_EXERCISE TASK_: Retype exactly the lines below, beginning with the first and ending with the line where "random.seed(7)" appears.

_INFORMATION SHOWN_:
>>>>>
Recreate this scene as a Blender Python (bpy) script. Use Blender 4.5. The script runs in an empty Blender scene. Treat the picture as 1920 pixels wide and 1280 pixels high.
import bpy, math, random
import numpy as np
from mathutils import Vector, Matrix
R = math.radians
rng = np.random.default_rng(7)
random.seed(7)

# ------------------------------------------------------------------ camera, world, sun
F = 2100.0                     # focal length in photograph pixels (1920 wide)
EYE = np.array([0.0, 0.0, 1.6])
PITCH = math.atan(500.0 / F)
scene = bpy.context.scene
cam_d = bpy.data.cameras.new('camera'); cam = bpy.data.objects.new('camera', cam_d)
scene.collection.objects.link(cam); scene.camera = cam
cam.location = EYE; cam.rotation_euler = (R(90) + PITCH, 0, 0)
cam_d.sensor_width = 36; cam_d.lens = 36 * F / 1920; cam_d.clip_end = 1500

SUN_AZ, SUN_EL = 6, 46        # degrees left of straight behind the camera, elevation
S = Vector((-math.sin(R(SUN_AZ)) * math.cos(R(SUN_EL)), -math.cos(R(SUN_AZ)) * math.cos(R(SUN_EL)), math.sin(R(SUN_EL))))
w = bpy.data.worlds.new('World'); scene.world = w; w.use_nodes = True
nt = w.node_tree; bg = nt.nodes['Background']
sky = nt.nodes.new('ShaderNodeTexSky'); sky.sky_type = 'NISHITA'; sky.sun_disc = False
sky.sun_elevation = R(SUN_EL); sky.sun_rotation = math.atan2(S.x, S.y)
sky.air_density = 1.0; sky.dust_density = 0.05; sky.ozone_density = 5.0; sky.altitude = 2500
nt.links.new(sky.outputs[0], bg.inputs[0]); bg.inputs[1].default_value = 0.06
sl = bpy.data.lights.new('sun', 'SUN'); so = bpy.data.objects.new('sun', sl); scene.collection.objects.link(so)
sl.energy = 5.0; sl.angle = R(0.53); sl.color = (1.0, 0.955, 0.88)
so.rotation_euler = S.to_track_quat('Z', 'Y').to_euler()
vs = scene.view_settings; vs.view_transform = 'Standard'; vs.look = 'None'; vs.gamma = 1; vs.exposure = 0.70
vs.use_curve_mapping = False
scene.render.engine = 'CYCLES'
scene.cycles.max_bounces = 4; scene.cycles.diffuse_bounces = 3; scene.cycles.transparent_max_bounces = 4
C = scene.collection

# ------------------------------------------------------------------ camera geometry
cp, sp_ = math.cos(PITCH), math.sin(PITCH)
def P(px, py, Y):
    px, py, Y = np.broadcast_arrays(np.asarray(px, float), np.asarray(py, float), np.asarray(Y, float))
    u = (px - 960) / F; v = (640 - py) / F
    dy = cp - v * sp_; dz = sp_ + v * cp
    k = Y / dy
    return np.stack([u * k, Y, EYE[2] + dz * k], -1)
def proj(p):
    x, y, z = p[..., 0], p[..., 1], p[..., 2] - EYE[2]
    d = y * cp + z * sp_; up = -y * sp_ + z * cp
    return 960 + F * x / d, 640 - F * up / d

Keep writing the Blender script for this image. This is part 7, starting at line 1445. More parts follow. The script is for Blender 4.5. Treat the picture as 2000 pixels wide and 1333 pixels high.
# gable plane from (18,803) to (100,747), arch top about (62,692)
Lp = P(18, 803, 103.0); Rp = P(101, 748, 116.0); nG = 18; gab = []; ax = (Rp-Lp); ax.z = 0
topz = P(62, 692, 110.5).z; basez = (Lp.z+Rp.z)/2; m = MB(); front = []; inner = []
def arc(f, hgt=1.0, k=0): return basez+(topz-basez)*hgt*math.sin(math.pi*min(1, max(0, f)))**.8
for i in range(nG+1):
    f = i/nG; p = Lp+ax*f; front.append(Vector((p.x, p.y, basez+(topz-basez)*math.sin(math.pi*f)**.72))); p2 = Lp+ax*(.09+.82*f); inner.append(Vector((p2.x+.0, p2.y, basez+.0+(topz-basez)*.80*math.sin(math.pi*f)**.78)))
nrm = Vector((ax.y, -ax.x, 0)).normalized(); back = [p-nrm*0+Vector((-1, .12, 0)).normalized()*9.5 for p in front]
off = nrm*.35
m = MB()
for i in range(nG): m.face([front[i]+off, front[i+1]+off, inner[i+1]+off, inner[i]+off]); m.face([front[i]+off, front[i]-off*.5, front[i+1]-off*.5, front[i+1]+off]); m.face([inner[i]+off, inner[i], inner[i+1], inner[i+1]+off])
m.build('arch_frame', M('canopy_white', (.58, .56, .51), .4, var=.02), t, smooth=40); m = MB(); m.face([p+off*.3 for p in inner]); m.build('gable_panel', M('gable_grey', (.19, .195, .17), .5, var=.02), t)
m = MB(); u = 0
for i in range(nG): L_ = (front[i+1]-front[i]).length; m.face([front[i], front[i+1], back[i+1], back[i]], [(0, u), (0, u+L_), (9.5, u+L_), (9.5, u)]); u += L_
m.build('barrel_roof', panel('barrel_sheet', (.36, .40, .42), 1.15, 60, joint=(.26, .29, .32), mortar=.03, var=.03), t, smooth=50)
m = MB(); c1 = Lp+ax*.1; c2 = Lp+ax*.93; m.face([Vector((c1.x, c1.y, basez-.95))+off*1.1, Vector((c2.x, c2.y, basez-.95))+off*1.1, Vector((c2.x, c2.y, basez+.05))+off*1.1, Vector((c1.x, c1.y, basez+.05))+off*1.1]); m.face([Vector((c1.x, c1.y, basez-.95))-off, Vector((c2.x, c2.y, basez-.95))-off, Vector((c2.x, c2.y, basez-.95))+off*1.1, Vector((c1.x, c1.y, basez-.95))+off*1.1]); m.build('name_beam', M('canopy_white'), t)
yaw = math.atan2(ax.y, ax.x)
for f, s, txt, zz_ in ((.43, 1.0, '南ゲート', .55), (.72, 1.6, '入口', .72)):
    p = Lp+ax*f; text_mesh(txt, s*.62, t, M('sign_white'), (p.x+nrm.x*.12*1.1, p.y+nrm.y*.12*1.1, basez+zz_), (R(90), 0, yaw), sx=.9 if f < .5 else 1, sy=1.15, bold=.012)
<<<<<
_FINAL RESULT_:
Recreate this scene as a Blender Python (bpy) script. Use Blender 4.5. The script runs in an empty Blender scene. Treat the picture as 1920 pixels wide and 1280 pixels high.
import bpy, math, random
import numpy as np
from mathutils import Vector, Matrix
R = math.radians
rng = np.random.default_rng(7)
random.seed(7)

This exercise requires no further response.